Exercise directions ::
Give back the exact lines spanning from the line with "scale=(14, 3, 1.2))" to the line with "9), bump=.05, coat=.25)", with both of those lines included and no others.

Source excerpt ::

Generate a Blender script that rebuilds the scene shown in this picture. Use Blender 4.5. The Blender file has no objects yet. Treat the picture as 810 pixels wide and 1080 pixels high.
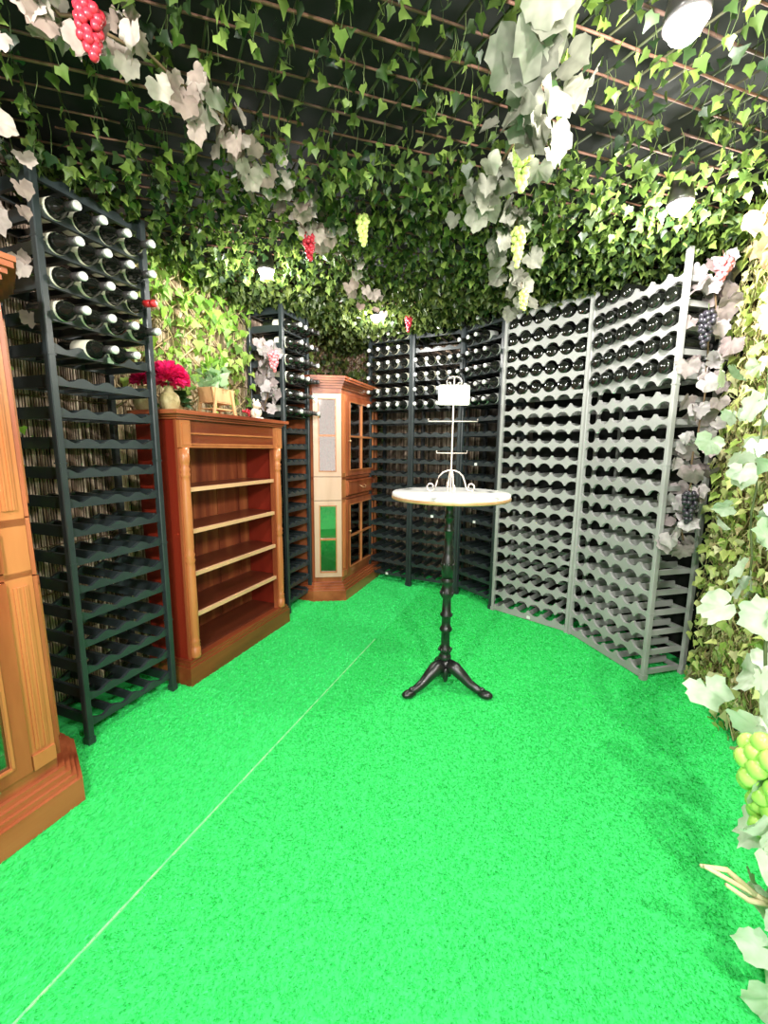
import bpy, math, random
import numpy as np
from mathutils import Vector, Matrix
PI = math.pi
random.seed(7); RNG = np.random.default_rng(11)
scn = bpy.context.scene
COL = scn.collection

# ------------------------------------------------------------------ materials
MATS = {}
def _new(name):
    m = bpy.data.materials.new(name); m.use_nodes = True
    nt = m.node_tree; b = nt.nodes['Principled BSDF']
    return m, nt, b
def ramp(nt, fac, cols):
    r = nt.nodes.new('ShaderNodeValToRGB'); e = r.color_ramp.elements
    while len(e) < len(cols): e.new(0.5)
    for i, (p, c) in enumerate(cols):
        e[i].position = p; e[i].color = (*c, 1)
    nt.links.new(fac, r.inputs[0]); return r.outputs[0]
def mat(name, cols, rough=.5, metal=0, scale=(20, 20, 20), bump=0, bscale=None, coords='Object', spec=.5, detail=4, coat=0):
    """noise mottled surface between the colours of cols"""
    m, nt, b = _new(name)
    tc = nt.nodes.new('ShaderNodeTexCoord'); mp = nt.nodes.new('ShaderNodeMapping')
    mp.inputs['Scale'].default_value = scale
    nt.links.new(tc.outputs[coords], mp.inputs[0])
    n = nt.nodes.new('ShaderNodeTexNoise'); n.inputs['Scale'].default_value = 1; n.inputs['Detail'].default_value = detail
    nt.links.new(mp.outputs[0], n.inputs[0])
    k = len(cols)
    c = ramp(nt, n.outputs[0], [(.3 + .4 * i / max(1, k - 1), cc) for i, cc in enumerate(cols)])
    nt.links.new(c, b.inputs['Base Color'])
    b.inputs['Roughness'].default_value = rough; b.inputs['Metallic'].default_value = metal
    b.inputs['Specular IOR Level'].default_value = spec; b.inputs['Coat Weight'].default_value = coat
    if bump:
        bp = nt.nodes.new('ShaderNodeBump'); bp.inputs['Strength'].default_value = bump; bp.inputs['Distance'].default_value = .01
        if bscale:
            n2 = nt.nodes.new('ShaderNodeTexNoise'); n2.inputs['Scale'].default_value = bscale
            nt.links.new(tc.outputs[coords], n2.inputs[0]); nt.links.new(n2.outputs[0], bp.inputs['Height'])
        else: nt.links.new(n.outputs[0], bp.inputs['Height'])
        nt.links.new(bp.outputs[0], b.inputs['Normal'])
    MATS[name] = m; return m
def isl(name, cols, rough=.5, trans=0, spec=.4, fine=0):
    """each loose piece (leaf, reed, blade) takes its own colour from cols"""
    m, nt, b = _new(name)
    g = nt.nodes.new('ShaderNodeNewGeometry')
    k = len(cols)
    c = ramp(nt, g.outputs['Random Per Island'], [(i / max(1, k - 1), cc) for i, cc in enumerate(cols)])
    if fine:
        tc = nt.nodes.new('ShaderNodeTexCoord')
        n = nt.nodes.new('ShaderNodeTexNoise'); n.inputs['Scale'].default_value = fine
        nt.links.new(tc.outputs['Object'], n.inputs[0])
        mx = nt.nodes.new('ShaderNodeMixRGB'); mx.blend_type = 'OVERLAY'; mx.inputs[0].default_value = .6
        nt.links.new(c, mx.inputs[1]); nt.links.new(n.outputs[0], mx.inputs[2]); c = mx.outputs[0]
    nt.links.new(c, b.inputs['Base Color'])
    b.inputs['Roughness'].default_value = rough; b.inputs['Specular IOR Level'].default_value = spec
    if trans:
        t = nt.nodes.new('ShaderNodeBsdfTranslucent'); nt.links.new(c, t.inputs[0])
        mx = nt.nodes.new('ShaderNodeMixShader'); mx.inputs[0].default_value = trans
        nt.links.new(b.outputs[0], mx.inputs[1]); nt.links.new(t.outputs[0], mx.inputs[2])
        nt.links.new(mx.outputs[0], nt.nodes['Material Output'].inputs[0])
    MATS[name] = m; return m
def glassmat(name, tint, gloss=.25, rough=.03, base=0.0):
    m, nt, b = _new(name); nt.nodes.remove(b)
    t = nt.nodes.new('ShaderNodeBsdfTransparent'); t.inputs[0].default_value = (*tint, 1)
    g = nt.nodes.new('ShaderNodeBsdfGlossy'); g.inputs['Roughness'].default_value = rough; g.inputs[0].default_value = (.72, .62, .58, 1)
    f = nt.nodes.new('ShaderNodeLayerWeight'); f.inputs[0].default_value = gloss
    mx = nt.nodes.new('ShaderNodeMixShader')
    ad = nt.nodes.new('ShaderNodeMath'); ad.inputs[1].default_value = base; ad.use_clamp = True
    nt.links.new(f.outputs['Fresnel'], ad.inputs[0]); nt.links.new(ad.outputs[0], mx.inputs[0]); nt.links.new(t.outputs[0], mx.inputs[1]); nt.links.new(g.outputs[0], mx.inputs[2])
    nt.links.new(mx.outputs[0], nt.nodes['Material Output'].inputs[0])
    MATS[name] = m; return m
def emit(name, col, s):
    m, nt, b = _new(name)
    b.inputs['Base Color'].default_value = (*col, 1); b.inputs['Emission Color'].default_value = (*col, 1)
    b.inputs['Emission Strength'].default_value = s; MATS[name] = m; return m

WOOD = mat('red_wood', [(.20, .038, .014), (.34, .085, .030), (.44, .13, .05)], .32, scale=(9, 9, 1.2), bump=.05, coat=.3)
WOODH = mat('red_wood_across', [(.20, .038, .014), (.34, .085, .030), (.44, .13, .05)], .32, scale=(1.2, 9, 9), bump=.05, coat=.3)
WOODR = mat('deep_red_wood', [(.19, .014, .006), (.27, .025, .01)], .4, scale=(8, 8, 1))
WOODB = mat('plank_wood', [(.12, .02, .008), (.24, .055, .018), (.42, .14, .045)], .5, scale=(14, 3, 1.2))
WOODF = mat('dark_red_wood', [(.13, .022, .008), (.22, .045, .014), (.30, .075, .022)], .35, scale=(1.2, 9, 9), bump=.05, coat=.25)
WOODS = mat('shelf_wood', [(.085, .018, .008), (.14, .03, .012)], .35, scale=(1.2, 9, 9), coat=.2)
WOODO = mat('orange_wood', [(.42, .13, .04), (.58, .21, .075)], .33, scale=(9, 9, 1.2), coat=.3)
WOODP = mat('pale_wood', [(.58, .35, .24), (.70, .46, .34)], .3, scale=(9, 9, 1.2), coat=.4)
DARK = mat('dark_slate_plastic', [(.018, .025, .028), (.032, .042, .045)], .33, scale=(6, 6, 6), spec=.6)
GREY = mat('grey_plastic', [(.31, .31, .30), (.37, .37, .36)], .45, scale=(5, 5, 5))
GLASSB = mat('bottle_glass', [(.006, .007, .006), (.012, .013, .010)], .12, scale=(5, 5, 5), spec=.7)
CAPS = mat('capsule_highlight', [(.62, .62, .60), (.75, .75, .73)], .35, metal=.3)  # bright tip tone stands in for the highlight on capsule ends
CAPD = mat('dark_capsule', [(.03, .03, .03), (.06, .05, .05)], .3)
CAPR = mat('red_capsule', [(.40, .01, .015), (.5, .02, .02)], .35)
LABL = mat('cream_label', [(.70, .66, .52), (.80, .77, .64)], .6, scale=(30, 30, 30))
LABG = mat('grey_label', [(.42, .43, .41), (.55, .55, .52)], .5, scale=(30, 30, 30))
IRON = mat('black_cast_iron', [(.006, .007, .007), (.016, .017, .017)], .3, scale=(30, 30, 30), bump=.15, spec=.7)
MARBLE = mat('pale_marble', [(.25, .25, .24), (.80, .79, .76), (.88, .87, .85), (.9, .9, .88), (.9, .9, .88)], .22, scale=(9, 9, 9))
BRASS = mat('brass_edge', [(.55, .30, .14), (.66, .40, .22)], .35, metal=.3)
CREAMW = mat('cream_painted_wire', [(.72, .60, .52), (.82, .74, .68)], .45)
CARD = mat('cream_card', [(.86, .83, .76), (.90, .87, .82)], .6)
REED = isl('reed', [(.07, .045, .03), (.26, .18, .125), (.50, .38, .28), (.15, .095, .065), (.62, .50, .38)], .7, fine=25)
REEDT = isl('lamplit_reed', [(.22, .15, .08), (.48, .37, .22), (.62, .50, .32), (.35, .25, .14)], .7, fine=25)  # lighter reed copy, the spotlight's brightness put into its colour
STICK = isl('willow_stick', [(.11, .045, .03), (.19, .085, .055), (.075, .04, .03)], .7)
STICKT = isl('tan_willow', [(.45, .34, .16), (.60, .48, .26), (.36, .25, .12)], .7)
STICKB = isl('brown_willow', [(.09, .04, .02), (.20, .11, .05), (.28, .19, .09)], .7)
IVYC = isl('canopy_ivy_leaf', [(.010, .024, .008), (.03, .06, .016), (.15, .23, .04), (.03, .065, .02), (.27, .38, .08), (.045, .08, .02)], .45, trans=.3)
IVYD = isl('dense_ivy_leaf', [(.02, .04, .01), (.06, .095, .02), (.13, .17, .035), (.04, .06, .015)], .5, trans=.25)
IVYL = isl('light_ivy_leaf', [(.10, .24, .03), (.30, .52, .06), (.18, .36, .06), (.45, .62, .14), (.10, .2, .04)], .45, trans=.3)
IVYR = isl('yellow_green_ivy_leaf', [(.22, .33, .06), (.55, .62, .18), (.68, .72, .30), (.40, .56, .12), (.70, .70, .40), (.42, .34, .16)], .5, trans=.3)
VINE = isl('green_vine', [(.10, .15, .05), (.06, .09, .03), (.18, .22, .08)], .6)
VINED = isl('dark_vine', [(.03, .04, .015), (.06, .07, .03), (.05, .035, .02)], .7)
VINEB = isl('brown_vine', [(.10, .06, .03), (.18, .12, .06)], .7)
LF_DUST = isl('dusty_brown_vine_leaf', [(.20, .145, .12), (.34, .27, .235), (.46, .40, .36), (.13, .10, .08)], .7, trans=.2, fine=30)
LF_GREY = isl('glare_greyed_vine_leaf', [(.16, .16, .125), (.34, .33, .27), (.10, .10, .08), (.26, .26, .20)], .6, trans=.25, fine=30)  # grey tone stands in for lamp glare washing out the leaves
LF_MAUVE = isl('mauve_vine_leaf', [(.22, .17, .165), (.40, .34, .34), (.54, .50, .51), (.17, .13, .125)], .6, trans=.25, fine=30)
LF_PALE = isl('pale_green_vine_leaf', [(.52, .62, .45), (.74, .80, .68), (.42, .56, .36), (.80, .82, .78)], .5, trans=.25, fine=30)
LF_BROWN = isl('tan_vine_leaf', [(.36, .24, .13), (.5, .37, .22), (.24, .14, .07)], .6, trans=.2, fine=30)
GR_RED = isl('red_grape', [(.28, .008, .02), (.5, .03, .05), (.35, .012, .03)], .3)
GR_GREEN = isl('green_grape', [(.50, .62, .14), (.66, .76, .25)], .35)
GR_LIME = mat('lime_grape', [(.42, .74, .12), (.52, .84, .20)], .3)
GR_BLACK = mat('black_grape', [(.015, .012, .02), (.05, .045, .06)], .3)
GR_PINK = mat('pink_grape', [(.65, .12, .16), (.78, .25, .27)], .4)
PETAL = isl('magenta_petal', [(.78, .012, .13), (.88, .03, .22), (.65, .006, .09)], .5, trans=.2)
CLAY = mat('olive_clay', [(.24, .20, .07), (.42, .36, .17), (.50, .44, .24)], .6, scale=(35, 35, 35), bump=.3)
CRATE = mat('planter_wood', [(.50, .28, .12), (.66, .42, .20)], .55, scale=(20, 20, 6))
CERAM = mat('cream_ceramic', [(.62, .55, .42), (.78, .72, .60)], .35, scale=(40, 40, 40))
BLACKC = mat('black_board', [(.003, .004, .003), (.006, .007, .005)], .9)
PLAST = mat('wall_plaster', [(.035, .03, .022), (.06, .05, .035)], .8)
BARK = mat('brown_backing', [(.12, .10, .035), (.24, .20, .08), (.32, .27, .11)], .8, scale=(18, 18, 5))
BKEARTH = mat('green_backing', [(.02, .03, .008), (.05, .06, .02)], .8, scale=(18, 18, 18))
TURFB = mat('turf_backing', [(.03, .60, .12), (.045, .70, .16)], .9, scale=(40, 40, 40), bump=.6)
TURF = isl('turf_blade', [(.03, .62, .12), (.045, .74, .17), (.075, .84, .24), (.025, .56, .10)], .75, spec=.15)
TAPE = mat('pale_seam_tape', [(.12, .72, .25), (.36, .82, .36)], .8, scale=(30, 30, 30))
PANE = glassmat('cabinet_glass', (.80, .84, .80), .3, base=.3)
BULB = emit('lamp_glow', (1.0, .98, .93), 60)
WHITEP = mat('white_plastic', [(.75, .76, .74), (.82, .83, .8)], .4)
DKGREEN = isl('dark_houseplant_leaf', [(.02, .06, .015), (.04, .10, .03)], .4)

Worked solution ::
WOODB = mat('plank_wood', [(.12, .02, .008), (.24, .055, .018), (.42, .14, .045)], .5, scale=(14, 3, 1.2))
WOODF = mat('dark_red_wood', [(.13, .022, .008), (.22, .045, .014), (.30, .075, .022)], .35, scale=(1.2, 9, 9), bump=.05, coat=.25)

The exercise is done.